During World War 1 there was another organization started called The American Protective League. With 250,000 volunteers the APL worked for the Justice Department, looking for "subversives." This was the largest company of detectives the world has ever seen and without training or pay, these volunteers did their best to find those that they thought were disloyal.

One Duluth Minnesota paper wrote, "reports are out that cards are to be printed in Duluth and that every resident of Duluth will be approached with these cards and demanded to fill out if they fail to purchase Liberty Bonds." D.A. Craig, The Buhl Advertiser.

The true role of the APL was enforcing patriotism and seeking out draft dodgers. August 18, 1917 "A mob, which included 100 members of the Minnesota National Guard, in a fit of patriotic fervor and anti-socialist zealotry destroyed the headquarters of the IWW in Duluth."

February 25, 1918 Alien Registration Day. The Minnesota Commission on Public Safety requires all non-citizens to register and declare the names of their relatives participating on either side in the War, their draft status, citizenship status, value, and location of real personal property and safety deposit boxes.

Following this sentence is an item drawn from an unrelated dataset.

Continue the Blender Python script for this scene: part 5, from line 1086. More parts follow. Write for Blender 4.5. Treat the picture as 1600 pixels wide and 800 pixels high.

April 1918 Monster rally in Fairmont, Minnesota, calling for the confiscation of all property of disloyal residents. Orders issued prohibiting the employment of disloyal people in schools, public and private.

September 1918 All residents of Minnesota were assigned a quota of bonds to purchase to finance the War effort A Finnish resident was hanged near Duluth by the "Knights of Liberty" for refusing the draft

Now George Bush can try and whip up American patriotism to a fever pitch, but one can see that can get out of hand. The Bush Administration's new TIPS program was probably thought of as a good idea, but the hindsight of history tells us that even "good ideas" can be taken to the extreme and hurt more people that they help.

Thousands of Americans, spying and snitching off their neighbors will destroy the very fabric of what it is to be an American. All community cooperation will fall by the wayside. Trust in our fellow citizen should be the number one goal of our government. Dividing America into small groups that are afraid to say what they believe, may be the dream that George Bush has always had, but America will lose this "War on Terrorism" if that happens.